### Prompt
Which lines hold the word "high"? Copy each of them.

## START

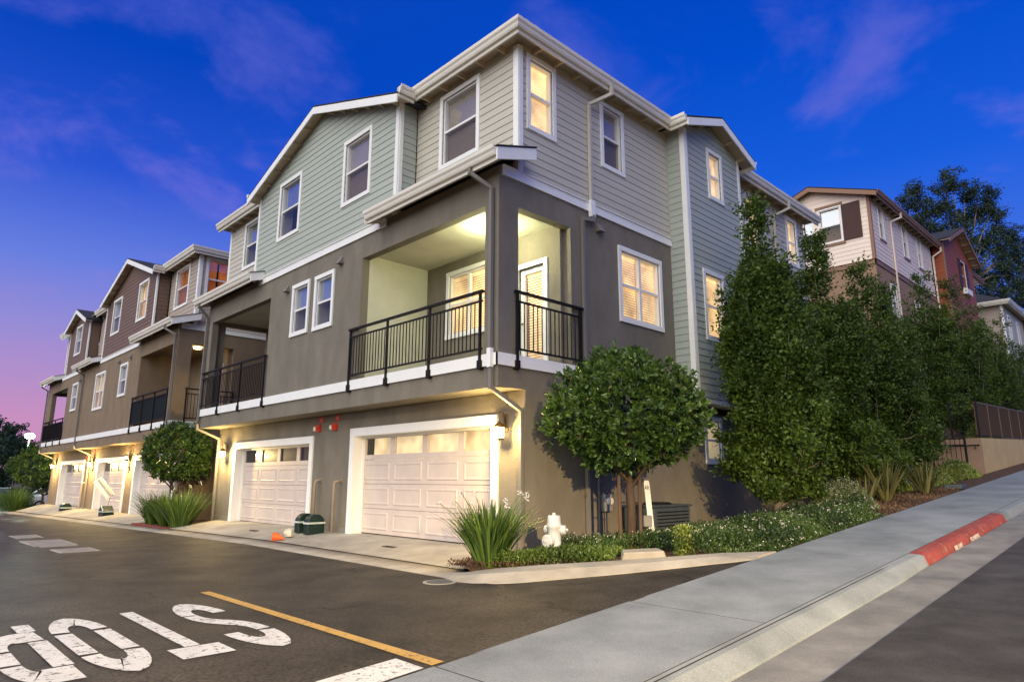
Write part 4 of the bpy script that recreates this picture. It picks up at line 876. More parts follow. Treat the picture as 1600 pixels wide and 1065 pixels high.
# fire alarm strobes with red signs over them
for x, lb in ((-7.50, 'left one of the two red'), (-6.68, 'right one of the two red')):
    t = thing('alarm_strobe', lb + ' fire alarm strobes between the garages', 'alarm strobe', (x, .68, 2.45), 'fire alarms between the garages')
    MB().box(x - .085, x + .085, .60, .679, 2.42, 2.60).build('housing', 'red_plastic', t, bevel=.012); MB().box(x - .115, x - .03, .545, .599, 2.44, 2.55).build('lens', 'clear_lens', t, bevel=.015); MB().lathe([(.0, -.03), (.05, -.03), (.05, 0), (0, 0)], (x + .03, .60, 2.51), 14, 'y').build('horn', 'red_plastic', t)
    t = thing('alarm_sign', lb + ' sign plates above the alarm strobes', 'sign', (x + .07, .68, 2.66), 'red signs between the garages')
    MB().box(x - .06, x + .20, .668, .679, 2.65, 2.80).build('plate', 'red_plastic', t)
    for k in range(3): MB().box(x + .01, x + .15 - .03 * (k % 2), .664, .6675, 2.685 + k * .032, 2.697 + k * .032).build('print_line', 'paint_stencil', t)
t = thing('alarm_bell', 'small red alarm bell high between the far garage doors', 'alarm bell', (-31.7, .68, 2.3)); MB().lathe([(.0, -.06), (.06, -.055), (.10, -.02), (.10, 0), (0, 0)], (-31.7, .679, 2.3), 16, 'y').build('gong', 'red_plastic', t); MB().box(-31.77, -31.63, .66, .679, 2.2, 2.4).build('mount', 'bolt', t)
# stub pipes at the wall between the garages
for x, y, h, lb in ((-7.32, .54, 1.20, 'left bent pipe standing behind the green boxes'), (-6.30, .50, 1.18, 'right bent pipe standing beside the green boxes')):
    t = thing('vent_pipe', lb, 'pipe', (x, y, -.03), 'pipes between the garages'); MB().tube([(x, y, -.06), (x, y, h - .08), (x + .01, y + .02, h - .02), (x + .03, y + .08, h), (x + .03, .68, h)], .035, 10).build('pipe', 'pipe_tan', t, smooth=True); MB().lathe([(0, -.012), (.06, -.012), (.06, 0), (0, 0)], (x + .03, .678, h), 12, 'y').build('flange', 'pipe_tan', t)
t = thing('vent_pipe', 'thin pipe by the farthest garage pier', 'pipe', (-31.3, .5, -.4)); MB().tube([(-31.3, .5, -.45), (-31.3, .5, .95), (-31.3, .6, 1.02), (-31.3, .68, 1.02)], .04, 8).build('pipe', 'pipe_tan', t); MB().lathe([(0, -.012), (.07, -.012), (.07, 0), (0, 0)], (-31.3, .678, 1.02), 12, 'y').build('flange', 'pipe_tan', t)
# dark green insulated valve covers, rounded tops, pale strap
def green_box(x, y, z, w, d, h, label, roof=False):
    t = thing('valve_cover', label, 'valve cover', (x, y, z), 'green valve covers'); n = 12
    if roof: P = [(x + a, y - w / 2, z + b) for a, b in ((-d / 2, 0), (-d / 2, h * .62), (0, h), (d / 2, h * .62), (d / 2, 0))]; v = (0, w, 0)
    else: P = [(x - d / 2, y + a, z + b) for a, b in [(-w / 2, 0)] + [(-w / 2 * math.cos(R(180 * i / n)), h * .56 + h * .44 * math.sin(R(180 * i / n))) for i in range(n + 1)] + [(w / 2, 0)]]; v = (d, 0, 0)
    MB().prism(P, v).build('shell', 'green_plastic', t, bevel=.02)
    zb = z + h * (.56 if not roof else .55); e = .008
    for q in ((x - d / 2 - e, x + d / 2 + e, y - w / 2 - e, y - w / 2 + .001), (x - d / 2 - e, x + d / 2 + e, y + w / 2, y + w / 2 + e), (x - d / 2 - e, x - d / 2, y - w / 2, y + w / 2), (x + d / 2, x + d / 2 + e, y - w / 2, y + w / 2)): MB().box(*q, zb - .02, zb + .02).build('strap', 'strap', t)
    return t
green_box(-7.22, .28, -.05, .44, .22, .46, 'left one of the two round-topped dark green valve covers by the garage pier')
green_box(-6.64, .22, -.05, .44, .22, .46, 'right one of the two round-topped dark green valve covers by the garage pier')
g = green_box(-24.3, .05, -.42, .42, .70, .52, 'peaked dark green valve cover in front of the brown townhouse garage', True)
for a in (-1, 1): MB().tube([(-24.3 + a * .35, -.165, -.42 + .32), (-24.3, -.165, -.42 + .525)], .018, 5).build('edge_strap', 'strap', g)
green_box(-32.2, .1, -.5, .45, .6, .5, 'green and grey valve cover far down the alley', False)
# tilted estate sign on a wire stake above the peaked cover
t = thing('sign_board', 'tilted white sign panel on a wire stake above the green cover', 'sign', (-24.45, .1, .2))
ax = Vector((0, -.62, .78)); sd_ = Vector((0, .78, .62)); ctr = Vector((-24.4, -.12, .82))
for nm, m_, hw, hl, off, dx in (('panel', 'post_white', .19, .46, 0, 0), ('face_strip', 'bag_white', .05, .44, .10, .022)):
    P = [ctr + sd_ * (off + a * hw) + ax * (b * hl) + Vector((dx + c, 0, 0)) for c in (-.015, .015) for a, b in ((-1, -1), (1, -1), (1, 1), (-1, 1))]
    MB().hexa(P).build(nm, m_, t)
MB().tube([(-24.4, .10, .08), (-24.4, .13, .30), (-24.4, .16, .46)], .016, 6).build('stake', 'bolt', t)
# traffic cone lying on its side, crumpled paper bag
t = thing('traffic_cone', 'small orange cone lying on its side on the driveway', 'cone', (-6.5, -.62, -.12))
a = Vector((-6.68, -.70, -.06)); d_ = Vector((.95, .22, -.10)).normalized()
cone = MB(); cone.tube([a, a + d_ * .03, a + d_ * .27], [.09, .086, .025], 16); cone.build('body', 'cone_orange', t, smooth=False); MB().tube([a - d_ * .018, a - d_ * .001], .12, 4).build('base_plate', 'cone_orange', t)
MB().tube([a - d_ * .03, a - d_ * .019], [.075, .075], 16).build('inner_ring', 'bag_white', t)
t = thing('paper_bag', 'crumpled pale paper bag on the driveway beside the green boxes', 'bag', (-6.35, -.42, -.1))
V = []; b = MB(); b.lathe([(0, 0), (.12, .0), (.135, .07), (.10, .14), (.03, .16), (0, .165)], (0, 0, 0), 9); b.v = [(-6.78 + p[0] * 1.1 + random.uniform(-.02, .02), -.34 + p[1] * .8 + random.uniform(-.02, .02), -.075 + p[2] * 1.0 + random.uniform(-.012, .012) * (p[2] > .01)) for p in b.v]; b.build('bag', 'bag_white', t)

# fire hydrant
hx, hy, hz = 1.18, .12, -.03
t = thing('fire_hydrant', 'white fire hydrant standing in the low hedge by the corner kerb', 'fire hydrant', (hx, hy, hz))
b = MB().lathe([(.0, -.05), (.15, -.05), (.15, .02), (.105, .025), (.10, .10), (.10, .16), (.135, .17), (.135, .20), (.105, .21), (.103, .52), (.115, .53), (.118, .575), (.105, .60), (.098, .70), (.085, .715), (.0, .72)], (hx, hy, hz), 24); b.build('barrel', 'hydrant_paint', t, smooth=True)
vd = Vector((.50, -.86, 0)); pd_ = Vector((.86, .5, 0))
def nozzle(dirn, h, r, l, nm):
    p = Vector((hx, hy, hz + h)); d = dirn.normalized()
    n_ = MB().tube([p, p + d * (.09 + l), p + d * (.09 + l)], [r * .8, r * .8, r], 18).tube([p + d * (.09 + l), p + d * (.15 + l), p + d * (.165 + l)], [r, r, r * .85], 18).build(nm, 'hydrant_paint', t)
    MB().tube([p + d * (.165 + l), p + d * (.20 + l)], .022, 5).build('cap_nut', 'hydrant_paint', n_); return n_
nozzle(vd + Vector((-.45, -.1, 0)), .34, .098, .03, 'pumper_outlet'); nozzle(pd_, .50, .072, .02, 'hose_outlet'); nozzle(-pd_ + Vector((0, .5, 0)), .50, .07, .01, 'hose_outlet')
for k in range(8):
    a_ = math.pi * 2 * k / 8; MB().lathe([(0, .195), (.012, .195), (.012, .215), (0, .215)], (hx + .122 * math.cos(a_), hy + .122 * math.sin(a_), hz), 6).build('bolt', 'bolt', t)
MB().lathe([(0, .715), (.03, .715), (.026, .755), (0, .755)], (hx, hy, hz), 5).build('operating_nut', 'hydrant_paint', t)
# AR marker post
t = thing('marker_post', 'white flat marker post lettered AR, leaning by the grey cabinet', 'marker post', (.95, 3.02, .25))
dx_ = Vector((.70, .72, 0)); nrm = Vector((.72, -.70, 0)); p0 = Vector((1.0, 3.02, .22)); tp = Vector((.955, 2.96, 1.22))
ax_ = (tp - p0).normalized(); P = []
for (w, h) in ((-.052, 0), (.052, 0), (.052, .965), (.038, 1.0), (-.038, 1.0), (-.052, .965)): P.append(p0 + dx_ * w + ax_ * h)
MB().prism([tuple(q) for q in P], tuple(nrm * .012)).build('post', 'post_white', t)
text_mesh('AR', .115, 'lettering', 'letter_black', p0 + dx_ * -.047 + ax_ * .83 + nrm * .0145, dx_, ax_, t, sx=.58)
MB().hexa([p0 + dx_ * a + nrm * b_ + Vector((0, 0, c_)) for c_ in (.15, .36) for a, b_ in ((-.16, -.05), (.0, -.05), (.0, .06), (-.16, .06))]).build('valve_box', 'box_gray', t, bevel=.02)
# air conditioner cabinet by the wall
t = thing('air_conditioner', 'blue-grey air conditioner cabinet against the wall behind the marker post', 'air conditioner', (.5, 4.0, .0))
MB().box(.14, .86, 3.32, 4.62, -.02, .70).build('case', 'ac_metal', t, bevel=.03)
MB().box(.10, .90, 3.28, 4.66, .702, .745).build('lid', 'ac_metal', t, bevel=.02); MB().lathe([(0, .745), (.30, .745), (.26, .785), (0, .79)], (.5, 3.97, 0), 20).build('fan_guard', 'rail_black', t)
lv = boxmesh('louvre', .02, 1.1, .02, 'rail_black')
for k in range(9): share('louvre', lv, (.865, 3.97, .08 + k * .065), t)
# meter and conduits on the side wall
t = thing('electric_meter', 'grey meter box with conduits on the side wall behind the round tree', 'meter', (.05, 2.85, .6))
MB().box(.005, .14, 2.74, 2.98, .62, .95).build('box', 'box_gray', t, bevel=.02); MB().lathe([(0, 0), (.075, 0), (.06, .07), (0, .08)], (.141, 2.86, .82), 14, 'x').build('dial', 'clear_lens', t)
for yy, z0_, z1_ in ((2.66, .0, 1.9), (2.86, .0, .62)): MB().tube([(.05, yy, z0_), (.05, yy, z1_)], .022, 8).build('conduit', 'downspout', t)
MB().box(.004, .10, 2.60, 2.74, 1.88, 2.0).build('junction', 'box_gray', t)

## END

### Right answer
Write part 4 of the bpy script that recreates this picture. It picks up at line 876. More parts follow. Treat the picture as 1600 pixels wide and 1065 pixels high.
t = thing('alarm_bell', 'small red alarm bell high between the far garage doors', 'alarm bell', (-31.7, .68, 2.3)); MB().lathe([(.0, -.06), (.06, -.055), (.10, -.02), (.10, 0), (0, 0)], (-31.7, .679, 2.3), 16, 'y').build('gong', 'red_plastic', t); MB().box(-31.77, -31.63, .66, .679, 2.2, 2.4).build('mount', 'bolt', t)